Same thing with the startup issue. Everything you say is valid if you never shift out of neutral.
Same thing with the startup issue. Everything you say is valid if you never shift out of neutral.
#10
Thread Starter
Originally Posted by RedY2KS2k,Aug 5 2008, 09:22 PM
Maybe, maybe not. I typically shift gears 50 to 100 times for every time I start my car. So saving something like 2% of the wear on the thrust washers doesn't exactly rock my world. Your results may vary.
I don't know where your 2% number came from - but engine manufacturers (who actually do the research and produce the data) have determined that closer to 70% of wear occurs at startup.
Do what makes you happy (no one is telling you to do the mod) - I do what makes reasonable sense based on facts and data.

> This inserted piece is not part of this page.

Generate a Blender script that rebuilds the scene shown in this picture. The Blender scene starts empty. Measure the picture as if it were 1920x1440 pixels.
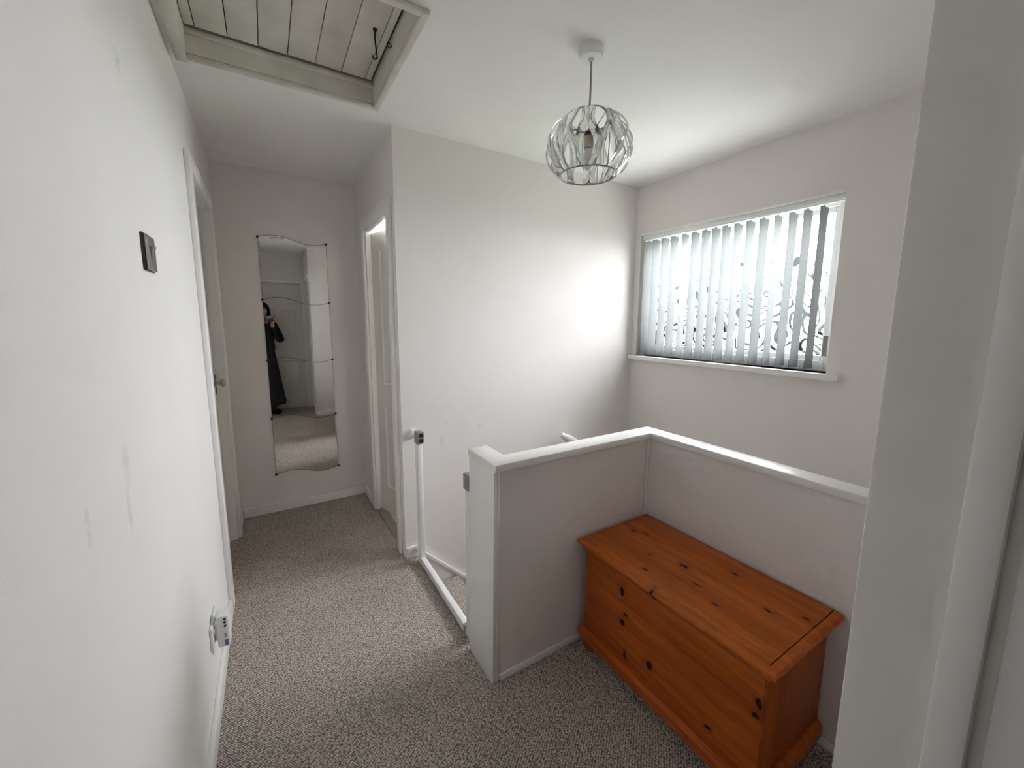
import bpy, bmesh, math, random
from mathutils import Vector, Matrix
random.seed(7)
S = bpy.context.scene
COL = S.collection

# ------------------------------------------------------------------ camera
CAM = Vector((0.2458, 0.0, 1.4075))
F_PX, PITCH, YAW, ROLL = 745.79, math.radians(-7.8611), math.radians(31.5362), math.radians(0.2724)
fw = Vector((math.sin(YAW)*math.cos(PITCH), math.cos(YAW)*math.cos(PITCH), math.sin(PITCH)))
rt = Vector((math.cos(YAW), -math.sin(YAW), 0)); up = rt.cross(fw)
rt, up = rt*math.cos(ROLL)+up*math.sin(ROLL), up*math.cos(ROLL)-rt*math.sin(ROLL)
cd = bpy.data.cameras.new('camera'); cam = bpy.data.objects.new('camera', cd); COL.objects.link(cam)
cd.sensor_fit = 'HORIZONTAL'; cd.sensor_width = 36; cd.lens = F_PX/1920*36
cd.shift_y = -16.68/1920; cd.clip_start = 0.01; cd.clip_end = 200
cam.matrix_world = Matrix(((rt.x, up.x, -fw.x, CAM.x), (rt.y, up.y, -fw.y, CAM.y), (rt.z, up.z, -fw.z, CAM.z), (0, 0, 0, 1)))
S.camera = cam

# ------------------------------------------------------------------ world, light, exposure
W = bpy.data.worlds.new('overcast_sky'); S.world = W; W.use_nodes = True
bgn = W.node_tree.nodes['Background']
bgn.inputs[0].default_value = (0.95, 0.97, 1.0, 1); bgn.inputs[1].default_value = 6.0
def portal(y0, y1, z0, z1, x):
    l = bpy.data.lights.new('window_daylight_portal', 'AREA'); l.shape = 'RECTANGLE'
    l.size = y1-y0; l.size_y = z1-z0; l.cycles.is_portal = True
    o = bpy.data.objects.new('window_daylight_portal', l); COL.objects.link(o)
    o.location = (x, (y0+y1)/2, (z0+z1)/2)
    o.rotation_euler = Vector((-1, 0, 0)).to_track_quat('-Z', 'Z').to_euler()
portal(0.894, 2.15, 1.14, 2.05, 2.94)
S.view_settings.view_transform = 'Standard'; S.view_settings.look = 'None'
S.view_settings.gamma = 1.0; S.view_settings.use_curve_mapping = False
S.view_settings.exposure = 2.62
S.cycles.max_bounces = 10; S.cycles.diffuse_bounces = 7; S.cycles.transparent_max_bounces = 24
S.cycles.transmission_bounces = 10; S.cycles.glossy_bounces = 5
S.cycles.use_adaptive_sampling = True; S.cycles.adaptive_threshold = 0.05

# ------------------------------------------------------------------ material helpers
MATS = {}
class NT:
    def __init__(s, name):
        s.m = bpy.data.materials.new(name); s.m.use_nodes = True
        s.t = s.m.node_tree; s.b = s.t.nodes['Principled BSDF']; s.out = s.t.nodes['Material Output']
        MATS[name] = s.m
    def n(s, typ, **kw):
        nd = s.t.nodes.new(typ)
        for k, v in kw.items():
            if k.startswith('i_'):
                key = k[2:]; key = int(key) if key.isdigit() else key.replace('_', ' ')
                nd.inputs[key].default_value = v
            else: setattr(nd, k, v)
        return nd
    def l(s, a, b): s.t.links.new(a, b)
    def coords(s, scale=(1, 1, 1), rot=(0, 0, 0), loc=(0, 0, 0)):
        tc = s.n('ShaderNodeTexCoord'); mp = s.n('ShaderNodeMapping')
        mp.inputs['Scale'].default_value = scale; mp.inputs['Rotation'].default_value = rot; mp.inputs['Location'].default_value = loc
        s.l(tc.outputs['Object'], mp.inputs['Vector']); return mp.outputs['Vector']
    def ramp(s, fac, stops):
        r = s.n('ShaderNodeValToRGB'); e = r.color_ramp.elements
        while len(e) < len(stops): e.new(0.5)
        for i, (p, c) in enumerate(stops):
            e[i].position = p; e[i].color = (c[0], c[1], c[2], 1)
        s.l(fac, r.inputs[0]); return r.outputs[0]
    def mix(s, fac, a, b, mode='MIX'):
        m = s.n('ShaderNodeMix', data_type='RGBA', blend_type=mode)
        for sock, v in ((m.inputs[0], fac), (m.inputs[6], a), (m.inputs[7], b)):
            if isinstance(v, bpy.types.NodeSocket): s.l(v, sock)
            elif isinstance(v, (int, float)): sock.default_value = v
            else: sock.default_value = (v[0], v[1], v[2], 1)
        return m.outputs[2]
    def math(s, op, a, b=None, clamp=False):
        m = s.n('ShaderNodeMath', operation=op, use_clamp=clamp)
        for i, v in enumerate((a, b)):
            if v is None: continue
            if isinstance(v, bpy.types.NodeSocket): s.l(v, m.inputs[i])
            else: m.inputs[i].default_value = v
        return m.outputs[0]
    def bump(s, h, strength, dist):
        b = s.n('ShaderNodeBump'); b.inputs['Strength'].default_value = strength; b.inputs['Distance'].default_value = dist
        s.l(h, b.inputs['Height']); s.l(b.outputs[0], s.b.inputs['Normal'])

def simple(name, col, rough=0.5, metal=0.0, var=0.04, scale=6.0, bump=0.0, bscale=120.0, spec=0.5):
    t = NT(name)
    v = t.coords()
    nz = t.n('ShaderNodeTexNoise', i_Scale=scale, i_Detail=4.0); t.l(v, nz.inputs['Vector'])
    c = t.ramp(nz.outputs[0], [(0.3, [k*(1-var) for k in col]), (0.7, [min(1, k*(1+var)) for k in col])])
    t.l(c, t.b.inputs['Base Color'])
    t.b.inputs['Roughness'].default_value = rough; t.b.inputs['Metallic'].default_value = metal
    t.b.inputs['Specular IOR Level'].default_value = spec
    if bump:
        nb = t.n('ShaderNodeTexNoise', i_Scale=bscale, i_Detail=3.0); t.l(v, nb.inputs['Vector'])
        t.bump(nb.outputs[0], bump, 0.002)
    return t.m

def spot_mask(t, vec, spots, axes):
    """sum of soft elliptical spots (u, v, ru, rv) in object coordinates; a mark with a shape of its own"""
    sep = t.n('ShaderNodeSeparateXYZ'); t.l(vec, sep.inputs[0])
    A, B = sep.outputs[axes[0]], sep.outputs[axes[1]]
    tot = None
    for (u, v, ru, rv) in spots:
        a = t.math('DIVIDE', t.math('SUBTRACT', A, u), ru); b = t.math('DIVIDE', t.math('SUBTRACT', B, v), rv)
        d = t.math('ADD', t.math('MULTIPLY', a, a), t.math('MULTIPLY', b, b))
        k = t.math('SUBTRACT', 1.0, d, clamp=True)
        tot = k if tot is None else t.math('MAXIMUM', tot, k)
    return tot

def wall_mat(name, col, spots=None, axes=(1, 2)):
    t = NT(name); v = t.coords()
    n1 = t.n('ShaderNodeTexNoise', i_Scale=1.3, i_Detail=5.0, i_Roughness=0.6); t.l(v, n1.inputs['Vector'])
    c = t.ramp(n1.outputs[0], [(0.3, [k*0.965 for k in col]), (0.7, [k*1.02 for k in col])])
    if spots:
        n2 = t.n('ShaderNodeTexNoise', i_Scale=45.0, i_Detail=5.0, i_Roughness=0.7); t.l(v, n2.inputs['Vector'])
        m = spot_mask(t, v, spots, axes)
        m = t.math('MULTIPLY', m, t.math('MULTIPLY', t.math('SUBTRACT', n2.outputs[0], 0.36, clamp=True), 3.0, clamp=True))
        c = t.mix(t.math('MULTIPLY', m, 0.40), c, (0.36, 0.36, 0.37))
    t.l(c, t.b.inputs['Base Color']); t.b.inputs['Roughness'].default_value = 0.75; t.b.inputs['Specular IOR Level'].default_value = 0.25
    nb = t.n('ShaderNodeTexNoise', i_Scale=260.0, i_Detail=2.0); t.l(v, nb.inputs['Vector'])
    t.bump(nb.outputs[0], 0.10, 0.002)
    return t.m

PAINT = (0.81, 0.775, 0.755)
M_wall = wall_mat('wall_paint', PAINT)
M_wall_l = wall_mat('wall_paint_left', (0.83, 0.815, 0.80), [(1.006, 1.13, 0.026, 0.05), (0.99, 1.05, 0.014, 0.06), (0.80, 1.10, 0.012, 0.04), (1.3, 1.98, 0.04, 0.03)])
M_wall_s = wall_mat('wall_paint_stair', PAINT, [(1.133, 0.80, 0.012, 0.010), (1.10, 0.69, 0.02, 0.045), (1.36, 0.74, 0.015, 0.02)], (0, 2))
M_ceil = wall_mat('ceiling_paint', (0.88, 0.875, 0.85))
M_gloss = simple('white_gloss_paint', (0.86, 0.85, 0.83), 0.32, var=0.02, scale=3)
M_door = simple('door_paint', (0.74, 0.71, 0.67), 0.40, var=0.02, scale=3, bump=0.05, bscale=300)
M_upvc = simple('white_plastic_frame', (0.86, 0.88, 0.88), 0.3, var=0.01)
M_plastic = simple('white_plastic', (0.80, 0.80, 0.79), 0.35, var=0.02)
M_plastic_g = simple('grey_plastic', (0.27, 0.27, 0.28), 0.45, var=0.03)
M_gate = simple('white_enamel_metal', (0.84, 0.84, 0.83), 0.28, var=0.01)
M_black = simple('black_plastic', (0.012, 0.012, 0.012), 0.4)
M_blue = simple('blue_sticker', (0.13, 0.19, 0.34), 0.5)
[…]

Someone today asked me: why would a car manufacturer create a process that ultimately creates wear (as in why would they install the interlock in the first place)? - I paused for a second and let them think about the question they initially failed to think about before it came out of their mouth - and their answers ultimately were on the mark:
Lawsuits created the interlock - just as lawsuits created the engine kill lever that's on every lawn mower (which in fact was due to idiot frat boys that tried to save some chore time by triming a row of hedges with a lawn mower - blinding one and maiming the other one that didn't let go at the same time as the one that took the branches in the face). It's cheaper to deal with the wear factors than the lawsuits.
Second - auto manufacturers make money by selling parts - not just by selling cars. A part will eventually wear out - and they're more than happy to sell you a new one.